Work to complete: Exactly as written, retype the listing below, omitting the pictures.
■ ■ ■ ■
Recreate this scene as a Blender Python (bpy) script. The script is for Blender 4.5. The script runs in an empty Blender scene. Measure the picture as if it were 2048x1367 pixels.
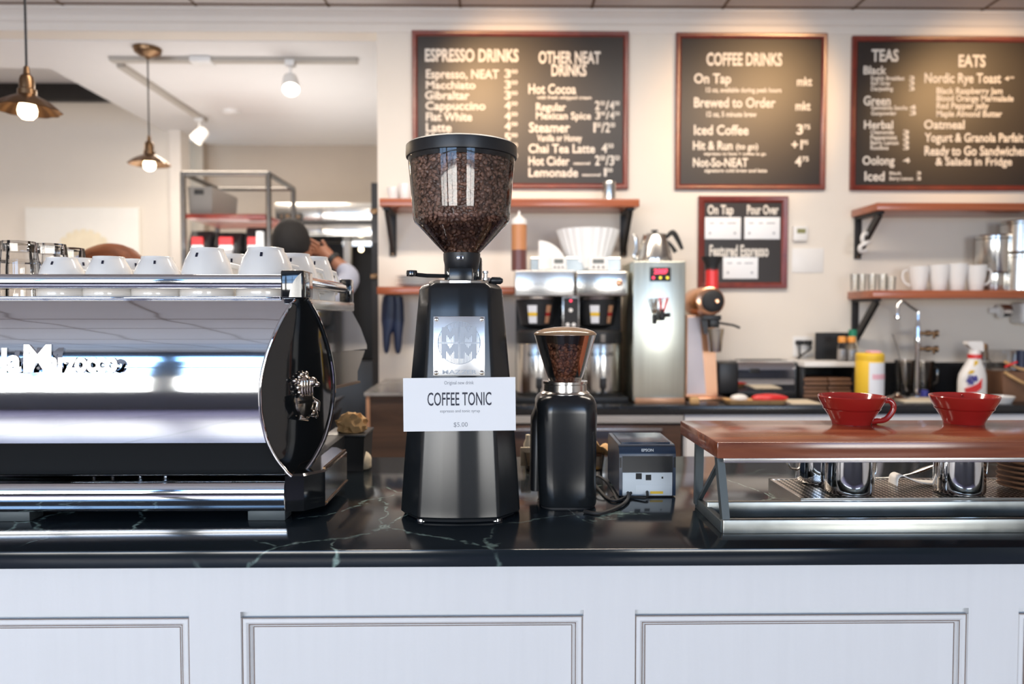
import bpy, bmesh, math, random
from mathutils import Vector, Matrix, Euler
random.seed(7)
SC = bpy.context.scene
COL = SC.collection
R = math.radians
PI = math.pi

# ------------------------------------------------------------------ camera
CAMZ = 1.42; FPX = 1500.0
YAW = R(0.8); PITCH = R(2.04)
cam_d = bpy.data.cameras.new('camera'); cam = bpy.data.objects.new('camera', cam_d); COL.objects.link(cam)
cam.location = (0, 0, CAMZ); cam.rotation_euler = (PI/2 - PITCH, 0, -YAW)
cam_d.sensor_width = 36; cam_d.lens = FPX/2048*36; cam_d.clip_end = 100; cam_d.clip_start = .02
cam_d.dof.use_dof = True; cam_d.dof.focus_distance = 1.45; cam_d.dof.aperture_fstop = 2.6
SC.camera = cam

# ------------------------------------------------------------------ sky, lights, exposure
SC.view_settings.view_transform = 'Standard'; SC.view_settings.look = 'None'
SC.view_settings.exposure = 0.0; SC.view_settings.gamma = 1; SC.view_settings.use_curve_mapping = False
w = bpy.data.worlds.new('world'); SC.world = w; w.use_nodes = True
bg = w.node_tree.nodes['Background']; bg.inputs[0].default_value = (.62, .80, 1, 1); bg.inputs[1].default_value = 2.2

def light(name, kind, loc, power, color, rot=(0,0,0), **kw):
    d = bpy.data.lights.new(name, kind); d.energy = power; d.color = color
    for k, v in kw.items(): setattr(d, k, v)
    o = bpy.data.objects.new(name, d); COL.objects.link(o); o.location = loc; o.rotation_euler = rot
    return o
def aim(loc, to): return (Vector(to)-Vector(loc)).to_track_quat('-Z', 'Y').to_euler()
# daylight coming in through the three shop windows behind the camera
WIN = [(-5.55, -3.25), (-3.1, -.75), (1.25, 3.4)]
for a, b in WIN:
    light('daylight', 'AREA', ((a+b)/2, -4.4, 2.4), 24*(b-a)/2, (.24, .52, 1), (PI/2-.5, 0, 0), spread=R(130), shape='RECTANGLE', size=b-a, size_y=1.1)
    light('daylight', 'AREA', ((a+b)/2, -4.4, 1.4), 58*(b-a)/2, (1, .95, .87), (PI/2-.35, 0, 0), spread=R(130), shape='RECTANGLE', size=b-a, size_y=.9)
# warm ceiling spots over the menu wall
for x, xa, e_ in ((-.17, .06, 118), (1.96, 1.46, 104), (3.2, 2.75, 104)):
    p = (x, 2.95, 3.1)
    light('menu_spot', 'SPOT', p, e_, (1, .60, .27), aim(p, (xa, 4.35, 2.62)), spot_size=R(46), spot_blend=.9, shadow_soft_size=.05)
# added fill lights without fixtures: bar, kitchen and dining corner
light('bar_fill', 'AREA', (.3, 2.7, 3.12), 92, (1, .88, .75), (0, 0, 0), shape='RECTANGLE', size=3.4, size_y=.25)  # added to brighten the menu wall evenly
light('kitchen_fill', 'AREA', (-2.1, 5.7, 2.98), 30, (1, .88, .74), (0, 0, 0), shape='RECTANGLE', size=1.1, size_y=.5)  # added downward fill, no such lamp on the kitchen ceiling
light('kitchen_ceiling_fill', 'AREA', (-1.7, 5.5, 1.9), 26, (1, .95, .90), (PI, 0, 0), shape='RECTANGLE', size=1.8, size_y=1.4)  # added upward fill that brightens the kitchen ceiling
light('dining_fill', 'AREA', (-4.2, 5.5, 2.95), 20, (1, .84, .66), (R(-20), 0, 0), shape='RECTANGLE', size=1.2, size_y=.5)  # added fill for the dining wall

# ------------------------------------------------------------------ pixel -> place helpers (used to lay things out on real planes)
_F = Vector((math.sin(YAW)*math.cos(PITCH), math.cos(YAW)*math.cos(PITCH), -math.sin(PITCH)))
_R = Vector((math.cos(YAW), -math.sin(YAW), 0)); _U = _R.cross(_F)
_C = Vector((0, 0, CAMZ))
def ray(px, py): return _F + _R*((px-1024)/FPX) - _U*((py-683.5)/FPX)
def at(px, py, Y):
    d = ray(px, py); return _C + d*(Y/d.y)
def atz(px, py, Z):
    d = ray(px, py); return _C + d*((Z-CAMZ)/d.z)
def X(px, Y, py=630): return at(px, py, Y).x
def Z(py, Y, px=1024): return at(px, py, Y).z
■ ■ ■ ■
Exercise answer:
Recreate this scene as a Blender Python (bpy) script. The script is for Blender 4.5. The script runs in an empty Blender scene. Measure the picture as if it were 2048x1367 pixels.
import bpy, bmesh, math, random
from mathutils import Vector, Matrix, Euler
random.seed(7)
SC = bpy.context.scene
COL = SC.collection
R = math.radians
PI = math.pi

# ------------------------------------------------------------------ camera
CAMZ = 1.42; FPX = 1500.0
YAW = R(0.8); PITCH = R(2.04)
cam_d = bpy.data.cameras.new('camera'); cam = bpy.data.objects.new('camera', cam_d); COL.objects.link(cam)
cam.location = (0, 0, CAMZ); cam.rotation_euler = (PI/2 - PITCH, 0, -YAW)
cam_d.sensor_width = 36; cam_d.lens = FPX/2048*36; cam_d.clip_end = 100; cam_d.clip_start = .02
cam_d.dof.use_dof = True; cam_d.dof.focus_distance = 1.45; cam_d.dof.aperture_fstop = 2.6
SC.camera = cam

# ------------------------------------------------------------------ sky, lights, exposure
SC.view_settings.view_transform = 'Standard'; SC.view_settings.look = 'None'
SC.view_settings.exposure = 0.0; SC.view_settings.gamma = 1; SC.view_settings.use_curve_mapping = False
w = bpy.data.worlds.new('world'); SC.world = w; w.use_nodes = True
bg = w.node_tree.nodes['Background']; bg.inputs[0].default_value = (.62, .80, 1, 1); bg.inputs[1].default_value = 2.2

def light(name, kind, loc, power, color, rot=(0,0,0), **kw):
    d = bpy.data.lights.new(name, kind); d.energy = power; d.color = color
    for k, v in kw.items(): setattr(d, k, v)
    o = bpy.data.objects.new(name, d); COL.objects.link(o); o.location = loc; o.rotation_euler = rot
    return o
def aim(loc, to): return (Vector(to)-Vector(loc)).to_track_quat('-Z', 'Y').to_euler()
# daylight coming in through the three shop windows behind the camera
WIN = [(-5.55, -3.25), (-3.1, -.75), (1.25, 3.4)]
for a, b in WIN:
    light('daylight', 'AREA', ((a+b)/2, -4.4, 2.4), 24*(b-a)/2, (.24, .52, 1), (PI/2-.5, 0, 0), spread=R(130), shape='RECTANGLE', size=b-a, size_y=1.1)
    light('daylight', 'AREA', ((a+b)/2, -4.4, 1.4), 58*(b-a)/2, (1, .95, .87), (PI/2-.35, 0, 0), spread=R(130), shape='RECTANGLE', size=b-a, size_y=.9)
# warm ceiling spots over the menu wall
for x, xa, e_ in ((-.17, .06, 118), (1.96, 1.46, 104), (3.2, 2.75, 104)):
    p = (x, 2.95, 3.1)
    light('menu_spot', 'SPOT', p, e_, (1, .60, .27), aim(p, (xa, 4.35, 2.62)), spot_size=R(46), spot_blend=.9, shadow_soft_size=.05)
# added fill lights without fixtures: bar, kitchen and dining corner
light('bar_fill', 'AREA', (.3, 2.7, 3.12), 92, (1, .88, .75), (0, 0, 0), shape='RECTANGLE', size=3.4, size_y=.25)  # added to brighten the menu wall evenly
light('kitchen_fill', 'AREA', (-2.1, 5.7, 2.98), 30, (1, .88, .74), (0, 0, 0), shape='RECTANGLE', size=1.1, size_y=.5)  # added downward fill, no such lamp on the kitchen ceiling
light('kitchen_ceiling_fill', 'AREA', (-1.7, 5.5, 1.9), 26, (1, .95, .90), (PI, 0, 0), shape='RECTANGLE', size=1.8, size_y=1.4)  # added upward fill that brightens the kitchen ceiling
light('dining_fill', 'AREA', (-4.2, 5.5, 2.95), 20, (1, .84, .66), (R(-20), 0, 0), shape='RECTANGLE', size=1.2, size_y=.5)  # added fill for the dining wall

# ------------------------------------------------------------------ pixel -> place helpers (used to lay things out on real planes)
_F = Vector((math.sin(YAW)*math.cos(PITCH), math.cos(YAW)*math.cos(PITCH), -math.sin(PITCH)))
_R = Vector((math.cos(YAW), -math.sin(YAW), 0)); _U = _R.cross(_F)
_C = Vector((0, 0, CAMZ))
def ray(px, py): return _F + _R*((px-1024)/FPX) - _U*((py-683.5)/FPX)
def at(px, py, Y):
    d = ray(px, py); return _C + d*(Y/d.y)
def atz(px, py, Z):
    d = ray(px, py); return _C + d*((Z-CAMZ)/d.z)
def X(px, Y, py=630): return at(px, py, Y).x
def Z(py, Y, px=1024): return at(px, py, Y).z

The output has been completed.